▸ Your task: Starting at the top of the records, output every line through the one that contains "COL = S.collection", keeping each exactly as it appears.
━━━ Data provided ━━━
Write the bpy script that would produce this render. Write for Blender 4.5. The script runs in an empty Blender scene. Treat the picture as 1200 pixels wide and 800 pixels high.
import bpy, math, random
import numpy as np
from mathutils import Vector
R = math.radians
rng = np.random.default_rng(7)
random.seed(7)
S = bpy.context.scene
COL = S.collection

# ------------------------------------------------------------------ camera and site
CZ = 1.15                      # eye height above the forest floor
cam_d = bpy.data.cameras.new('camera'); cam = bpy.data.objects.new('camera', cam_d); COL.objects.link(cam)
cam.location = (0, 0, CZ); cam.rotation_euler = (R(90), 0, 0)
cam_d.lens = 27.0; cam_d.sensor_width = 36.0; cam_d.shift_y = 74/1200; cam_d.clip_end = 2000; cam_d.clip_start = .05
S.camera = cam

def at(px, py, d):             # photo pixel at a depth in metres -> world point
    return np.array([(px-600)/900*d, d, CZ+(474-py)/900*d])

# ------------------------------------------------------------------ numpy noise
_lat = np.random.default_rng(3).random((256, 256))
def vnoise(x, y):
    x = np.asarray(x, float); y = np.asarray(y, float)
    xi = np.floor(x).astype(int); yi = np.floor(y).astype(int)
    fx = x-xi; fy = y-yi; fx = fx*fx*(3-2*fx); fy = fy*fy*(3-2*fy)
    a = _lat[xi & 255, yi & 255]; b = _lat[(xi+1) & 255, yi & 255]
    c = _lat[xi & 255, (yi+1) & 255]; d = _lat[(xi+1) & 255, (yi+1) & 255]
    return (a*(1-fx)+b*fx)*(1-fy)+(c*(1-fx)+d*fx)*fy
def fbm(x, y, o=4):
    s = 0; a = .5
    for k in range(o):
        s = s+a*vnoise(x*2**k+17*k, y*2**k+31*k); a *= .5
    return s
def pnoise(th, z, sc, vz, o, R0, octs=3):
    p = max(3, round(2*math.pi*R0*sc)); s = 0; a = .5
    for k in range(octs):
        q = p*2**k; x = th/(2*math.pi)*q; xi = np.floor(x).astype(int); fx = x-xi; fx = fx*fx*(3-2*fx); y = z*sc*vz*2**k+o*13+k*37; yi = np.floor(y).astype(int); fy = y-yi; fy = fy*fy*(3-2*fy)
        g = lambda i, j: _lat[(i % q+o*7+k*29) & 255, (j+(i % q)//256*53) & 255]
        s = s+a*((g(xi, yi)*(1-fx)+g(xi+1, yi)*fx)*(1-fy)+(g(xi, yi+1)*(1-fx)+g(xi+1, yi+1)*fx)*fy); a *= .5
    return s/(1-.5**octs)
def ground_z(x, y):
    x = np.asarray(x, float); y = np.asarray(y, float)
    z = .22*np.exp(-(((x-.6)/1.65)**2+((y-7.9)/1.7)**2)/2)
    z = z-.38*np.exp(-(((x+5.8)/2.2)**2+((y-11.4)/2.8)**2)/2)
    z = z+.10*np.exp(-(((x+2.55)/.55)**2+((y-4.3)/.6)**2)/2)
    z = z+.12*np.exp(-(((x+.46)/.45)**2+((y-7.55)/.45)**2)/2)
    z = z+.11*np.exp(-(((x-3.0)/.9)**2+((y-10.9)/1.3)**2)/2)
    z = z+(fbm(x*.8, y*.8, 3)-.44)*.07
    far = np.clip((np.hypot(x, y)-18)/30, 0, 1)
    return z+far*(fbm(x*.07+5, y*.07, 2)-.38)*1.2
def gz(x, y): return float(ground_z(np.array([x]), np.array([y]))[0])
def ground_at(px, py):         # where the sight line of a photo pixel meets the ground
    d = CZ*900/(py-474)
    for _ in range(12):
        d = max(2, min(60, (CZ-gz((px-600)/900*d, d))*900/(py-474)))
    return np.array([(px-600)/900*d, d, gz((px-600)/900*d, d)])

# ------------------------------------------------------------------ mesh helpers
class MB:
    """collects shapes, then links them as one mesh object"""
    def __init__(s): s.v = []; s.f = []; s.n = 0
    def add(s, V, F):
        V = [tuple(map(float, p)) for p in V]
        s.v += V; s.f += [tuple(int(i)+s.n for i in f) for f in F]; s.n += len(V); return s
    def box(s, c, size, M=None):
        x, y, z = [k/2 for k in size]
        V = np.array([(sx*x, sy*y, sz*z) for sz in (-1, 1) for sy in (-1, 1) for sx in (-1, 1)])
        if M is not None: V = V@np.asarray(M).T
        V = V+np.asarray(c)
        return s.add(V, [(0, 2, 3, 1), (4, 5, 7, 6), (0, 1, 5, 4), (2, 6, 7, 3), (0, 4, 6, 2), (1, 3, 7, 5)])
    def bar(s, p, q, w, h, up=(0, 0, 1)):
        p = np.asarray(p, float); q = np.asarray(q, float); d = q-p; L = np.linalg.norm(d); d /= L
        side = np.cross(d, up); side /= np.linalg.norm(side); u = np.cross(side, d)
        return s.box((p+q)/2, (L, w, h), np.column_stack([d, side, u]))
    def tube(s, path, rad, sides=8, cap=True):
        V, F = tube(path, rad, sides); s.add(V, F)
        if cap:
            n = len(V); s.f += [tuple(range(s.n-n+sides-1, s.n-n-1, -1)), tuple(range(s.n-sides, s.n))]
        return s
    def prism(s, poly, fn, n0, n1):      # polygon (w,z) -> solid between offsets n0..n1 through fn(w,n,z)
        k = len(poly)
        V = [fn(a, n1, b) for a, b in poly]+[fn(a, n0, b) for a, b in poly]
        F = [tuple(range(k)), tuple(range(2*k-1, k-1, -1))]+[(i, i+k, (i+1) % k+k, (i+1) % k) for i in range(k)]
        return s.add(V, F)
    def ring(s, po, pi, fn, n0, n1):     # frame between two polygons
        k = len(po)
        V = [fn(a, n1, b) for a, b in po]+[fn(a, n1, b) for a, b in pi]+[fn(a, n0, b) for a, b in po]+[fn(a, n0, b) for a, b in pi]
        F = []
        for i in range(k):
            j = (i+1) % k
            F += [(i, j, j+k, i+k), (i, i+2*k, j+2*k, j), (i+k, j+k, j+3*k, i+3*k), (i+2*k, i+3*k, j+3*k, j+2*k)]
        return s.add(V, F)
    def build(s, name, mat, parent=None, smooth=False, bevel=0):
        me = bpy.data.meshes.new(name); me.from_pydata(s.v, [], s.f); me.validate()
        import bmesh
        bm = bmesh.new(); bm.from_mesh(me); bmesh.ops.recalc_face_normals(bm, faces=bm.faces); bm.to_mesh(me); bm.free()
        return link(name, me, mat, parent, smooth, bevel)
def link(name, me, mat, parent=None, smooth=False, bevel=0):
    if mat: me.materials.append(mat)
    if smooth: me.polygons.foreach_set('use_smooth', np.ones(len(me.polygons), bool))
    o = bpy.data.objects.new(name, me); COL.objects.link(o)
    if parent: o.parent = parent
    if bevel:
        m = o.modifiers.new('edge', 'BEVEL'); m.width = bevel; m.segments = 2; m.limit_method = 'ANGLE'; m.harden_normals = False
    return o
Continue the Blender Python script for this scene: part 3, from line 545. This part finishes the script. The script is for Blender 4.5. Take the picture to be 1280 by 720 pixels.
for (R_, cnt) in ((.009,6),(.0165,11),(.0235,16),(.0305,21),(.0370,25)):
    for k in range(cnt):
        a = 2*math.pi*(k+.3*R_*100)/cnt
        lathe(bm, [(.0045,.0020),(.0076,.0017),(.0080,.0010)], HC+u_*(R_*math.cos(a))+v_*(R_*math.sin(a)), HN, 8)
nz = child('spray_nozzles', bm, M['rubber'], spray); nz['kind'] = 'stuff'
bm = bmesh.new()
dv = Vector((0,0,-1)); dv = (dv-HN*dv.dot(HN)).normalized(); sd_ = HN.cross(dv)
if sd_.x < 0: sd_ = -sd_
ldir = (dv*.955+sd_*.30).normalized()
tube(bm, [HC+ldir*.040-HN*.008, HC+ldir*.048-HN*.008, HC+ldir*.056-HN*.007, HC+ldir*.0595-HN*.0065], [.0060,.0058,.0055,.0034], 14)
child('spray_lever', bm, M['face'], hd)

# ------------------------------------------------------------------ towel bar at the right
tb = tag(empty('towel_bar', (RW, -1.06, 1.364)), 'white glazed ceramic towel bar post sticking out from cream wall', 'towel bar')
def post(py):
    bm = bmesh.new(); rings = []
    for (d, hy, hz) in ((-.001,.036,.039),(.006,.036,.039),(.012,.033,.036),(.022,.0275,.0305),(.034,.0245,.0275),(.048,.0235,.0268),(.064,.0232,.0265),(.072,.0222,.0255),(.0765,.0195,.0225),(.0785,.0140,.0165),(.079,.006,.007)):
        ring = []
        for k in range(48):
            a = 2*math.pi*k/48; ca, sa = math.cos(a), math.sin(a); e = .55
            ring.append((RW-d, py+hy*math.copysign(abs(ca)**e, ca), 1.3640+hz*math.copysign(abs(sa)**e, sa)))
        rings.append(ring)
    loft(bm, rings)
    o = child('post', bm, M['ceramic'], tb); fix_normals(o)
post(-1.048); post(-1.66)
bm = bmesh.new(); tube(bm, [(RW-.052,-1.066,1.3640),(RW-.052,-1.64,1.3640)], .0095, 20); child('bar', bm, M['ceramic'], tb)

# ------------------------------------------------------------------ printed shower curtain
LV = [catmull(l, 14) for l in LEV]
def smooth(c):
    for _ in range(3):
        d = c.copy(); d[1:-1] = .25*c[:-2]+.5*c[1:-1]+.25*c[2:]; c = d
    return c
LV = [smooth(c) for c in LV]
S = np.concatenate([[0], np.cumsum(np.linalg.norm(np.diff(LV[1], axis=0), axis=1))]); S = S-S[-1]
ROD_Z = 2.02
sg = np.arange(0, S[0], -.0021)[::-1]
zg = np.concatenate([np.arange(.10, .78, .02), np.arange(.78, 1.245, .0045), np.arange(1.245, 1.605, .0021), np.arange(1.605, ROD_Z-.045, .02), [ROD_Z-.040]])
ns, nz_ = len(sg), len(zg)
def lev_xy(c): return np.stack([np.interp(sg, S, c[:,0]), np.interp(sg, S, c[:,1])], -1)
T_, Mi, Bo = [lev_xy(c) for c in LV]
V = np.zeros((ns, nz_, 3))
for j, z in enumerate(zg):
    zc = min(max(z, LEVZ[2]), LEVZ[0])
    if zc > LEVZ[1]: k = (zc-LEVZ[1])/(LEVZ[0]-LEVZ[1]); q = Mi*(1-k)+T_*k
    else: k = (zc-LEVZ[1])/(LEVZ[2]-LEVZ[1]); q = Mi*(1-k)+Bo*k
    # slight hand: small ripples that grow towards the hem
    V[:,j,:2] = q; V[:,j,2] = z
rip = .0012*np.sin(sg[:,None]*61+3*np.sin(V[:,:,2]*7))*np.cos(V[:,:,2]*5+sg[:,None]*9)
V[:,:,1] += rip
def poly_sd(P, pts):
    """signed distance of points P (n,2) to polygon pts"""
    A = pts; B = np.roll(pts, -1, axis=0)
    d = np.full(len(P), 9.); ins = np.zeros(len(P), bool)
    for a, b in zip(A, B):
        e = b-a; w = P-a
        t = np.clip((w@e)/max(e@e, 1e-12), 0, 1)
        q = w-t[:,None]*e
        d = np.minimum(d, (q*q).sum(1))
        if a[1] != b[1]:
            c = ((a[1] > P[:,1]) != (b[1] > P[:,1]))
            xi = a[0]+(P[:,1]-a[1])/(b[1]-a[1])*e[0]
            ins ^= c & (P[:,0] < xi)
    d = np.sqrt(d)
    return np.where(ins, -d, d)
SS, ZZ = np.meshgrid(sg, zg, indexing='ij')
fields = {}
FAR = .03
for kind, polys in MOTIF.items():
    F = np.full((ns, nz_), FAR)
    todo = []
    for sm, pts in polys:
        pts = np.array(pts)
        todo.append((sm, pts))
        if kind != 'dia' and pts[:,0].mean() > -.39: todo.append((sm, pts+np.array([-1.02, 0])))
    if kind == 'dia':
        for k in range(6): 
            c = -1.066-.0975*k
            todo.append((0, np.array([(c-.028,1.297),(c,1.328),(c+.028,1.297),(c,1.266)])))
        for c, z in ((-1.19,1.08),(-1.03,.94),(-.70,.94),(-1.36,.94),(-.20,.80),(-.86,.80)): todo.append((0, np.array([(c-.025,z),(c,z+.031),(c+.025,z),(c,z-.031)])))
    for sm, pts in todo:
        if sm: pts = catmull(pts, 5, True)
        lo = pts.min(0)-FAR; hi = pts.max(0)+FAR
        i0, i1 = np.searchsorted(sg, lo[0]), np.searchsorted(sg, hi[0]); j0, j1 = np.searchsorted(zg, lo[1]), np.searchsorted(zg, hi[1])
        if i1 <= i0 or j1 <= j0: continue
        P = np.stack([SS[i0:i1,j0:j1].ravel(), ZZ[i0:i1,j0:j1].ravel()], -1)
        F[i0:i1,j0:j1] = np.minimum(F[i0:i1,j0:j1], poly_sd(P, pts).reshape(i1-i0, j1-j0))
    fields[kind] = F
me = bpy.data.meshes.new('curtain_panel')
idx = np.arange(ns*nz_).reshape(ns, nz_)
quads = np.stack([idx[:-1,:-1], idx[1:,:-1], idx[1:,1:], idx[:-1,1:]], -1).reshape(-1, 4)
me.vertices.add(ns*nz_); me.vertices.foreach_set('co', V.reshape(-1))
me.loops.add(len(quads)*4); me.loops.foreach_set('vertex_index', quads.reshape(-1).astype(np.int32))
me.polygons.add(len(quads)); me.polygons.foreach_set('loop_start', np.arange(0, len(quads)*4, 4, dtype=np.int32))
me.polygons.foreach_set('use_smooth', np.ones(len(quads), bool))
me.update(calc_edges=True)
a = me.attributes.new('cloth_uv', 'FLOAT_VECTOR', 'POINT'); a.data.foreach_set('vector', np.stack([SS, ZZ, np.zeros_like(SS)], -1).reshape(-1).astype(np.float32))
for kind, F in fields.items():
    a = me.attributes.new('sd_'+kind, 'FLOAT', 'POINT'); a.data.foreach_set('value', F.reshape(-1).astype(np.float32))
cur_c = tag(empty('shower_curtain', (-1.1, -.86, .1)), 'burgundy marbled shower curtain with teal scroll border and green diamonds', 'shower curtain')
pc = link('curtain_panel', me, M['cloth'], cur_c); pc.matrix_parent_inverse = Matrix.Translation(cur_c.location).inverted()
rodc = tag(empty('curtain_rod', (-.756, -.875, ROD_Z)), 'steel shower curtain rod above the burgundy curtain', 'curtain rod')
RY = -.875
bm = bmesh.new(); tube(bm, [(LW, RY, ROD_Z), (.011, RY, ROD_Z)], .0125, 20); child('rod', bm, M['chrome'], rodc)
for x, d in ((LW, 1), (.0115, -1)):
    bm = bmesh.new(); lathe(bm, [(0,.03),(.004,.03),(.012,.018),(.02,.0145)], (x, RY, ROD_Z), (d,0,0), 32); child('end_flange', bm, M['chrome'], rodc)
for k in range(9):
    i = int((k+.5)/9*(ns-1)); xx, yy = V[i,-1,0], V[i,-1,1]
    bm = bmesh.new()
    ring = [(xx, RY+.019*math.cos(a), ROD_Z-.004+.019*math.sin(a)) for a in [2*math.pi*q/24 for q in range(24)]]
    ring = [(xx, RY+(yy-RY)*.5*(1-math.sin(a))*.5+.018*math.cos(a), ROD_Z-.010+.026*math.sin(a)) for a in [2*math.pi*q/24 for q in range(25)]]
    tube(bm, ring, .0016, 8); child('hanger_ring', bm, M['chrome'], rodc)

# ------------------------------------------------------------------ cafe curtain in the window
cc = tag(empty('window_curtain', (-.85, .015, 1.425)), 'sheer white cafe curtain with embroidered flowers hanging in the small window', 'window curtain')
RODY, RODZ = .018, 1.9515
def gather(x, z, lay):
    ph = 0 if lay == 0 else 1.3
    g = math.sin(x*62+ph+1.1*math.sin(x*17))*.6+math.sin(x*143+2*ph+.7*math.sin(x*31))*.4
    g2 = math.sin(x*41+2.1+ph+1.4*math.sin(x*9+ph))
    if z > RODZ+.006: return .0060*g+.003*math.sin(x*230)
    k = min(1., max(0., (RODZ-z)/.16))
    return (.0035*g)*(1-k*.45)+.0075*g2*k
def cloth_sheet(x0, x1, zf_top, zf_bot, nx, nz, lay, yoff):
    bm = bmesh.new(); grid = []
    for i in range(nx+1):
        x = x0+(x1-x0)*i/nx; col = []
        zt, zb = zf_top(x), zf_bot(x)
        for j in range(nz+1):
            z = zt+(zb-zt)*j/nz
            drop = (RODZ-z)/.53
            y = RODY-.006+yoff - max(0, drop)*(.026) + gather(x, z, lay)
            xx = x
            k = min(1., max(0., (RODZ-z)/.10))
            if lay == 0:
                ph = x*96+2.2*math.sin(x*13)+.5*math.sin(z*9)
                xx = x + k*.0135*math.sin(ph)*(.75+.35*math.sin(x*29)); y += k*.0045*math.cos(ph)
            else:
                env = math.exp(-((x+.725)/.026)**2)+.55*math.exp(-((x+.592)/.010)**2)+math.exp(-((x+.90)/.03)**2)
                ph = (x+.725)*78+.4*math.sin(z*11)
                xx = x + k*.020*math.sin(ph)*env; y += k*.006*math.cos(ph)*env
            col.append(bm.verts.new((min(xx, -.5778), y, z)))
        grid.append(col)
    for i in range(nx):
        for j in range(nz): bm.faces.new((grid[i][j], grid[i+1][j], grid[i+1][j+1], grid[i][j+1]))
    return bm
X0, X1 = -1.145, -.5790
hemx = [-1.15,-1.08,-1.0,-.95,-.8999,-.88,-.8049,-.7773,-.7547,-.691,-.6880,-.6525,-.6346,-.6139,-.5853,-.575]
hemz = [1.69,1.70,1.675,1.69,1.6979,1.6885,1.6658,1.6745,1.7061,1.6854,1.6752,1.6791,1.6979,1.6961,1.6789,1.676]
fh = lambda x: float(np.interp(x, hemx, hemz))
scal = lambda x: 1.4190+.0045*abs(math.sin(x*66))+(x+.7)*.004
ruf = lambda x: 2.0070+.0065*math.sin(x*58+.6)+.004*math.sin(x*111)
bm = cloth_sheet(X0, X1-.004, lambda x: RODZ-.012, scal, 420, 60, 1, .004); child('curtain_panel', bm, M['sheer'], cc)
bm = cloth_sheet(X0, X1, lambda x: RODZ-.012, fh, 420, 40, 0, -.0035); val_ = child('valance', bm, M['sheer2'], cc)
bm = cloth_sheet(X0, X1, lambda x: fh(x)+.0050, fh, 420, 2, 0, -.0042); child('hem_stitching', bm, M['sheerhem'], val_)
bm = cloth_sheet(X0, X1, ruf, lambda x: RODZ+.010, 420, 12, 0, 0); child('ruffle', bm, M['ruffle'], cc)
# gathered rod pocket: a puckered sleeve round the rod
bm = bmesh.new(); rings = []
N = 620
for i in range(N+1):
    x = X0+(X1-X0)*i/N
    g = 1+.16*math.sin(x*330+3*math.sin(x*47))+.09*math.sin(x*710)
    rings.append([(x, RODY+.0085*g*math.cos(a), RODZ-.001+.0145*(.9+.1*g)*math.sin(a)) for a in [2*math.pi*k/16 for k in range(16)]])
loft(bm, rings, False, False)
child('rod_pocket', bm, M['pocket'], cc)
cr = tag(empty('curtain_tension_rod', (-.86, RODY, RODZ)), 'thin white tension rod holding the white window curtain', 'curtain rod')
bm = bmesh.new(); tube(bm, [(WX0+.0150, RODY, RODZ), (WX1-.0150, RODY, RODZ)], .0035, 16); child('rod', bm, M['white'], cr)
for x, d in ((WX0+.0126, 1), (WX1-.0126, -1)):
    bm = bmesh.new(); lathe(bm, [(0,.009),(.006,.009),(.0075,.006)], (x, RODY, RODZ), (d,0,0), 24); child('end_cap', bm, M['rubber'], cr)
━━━
▸ Result of the task:
Write the bpy script that would produce this render. Write for Blender 4.5. The script runs in an empty Blender scene. Treat the picture as 1200 pixels wide and 800 pixels high.
import bpy, math, random
import numpy as np
from mathutils import Vector
R = math.radians
rng = np.random.default_rng(7)
random.seed(7)
S = bpy.context.scene
COL = S.collection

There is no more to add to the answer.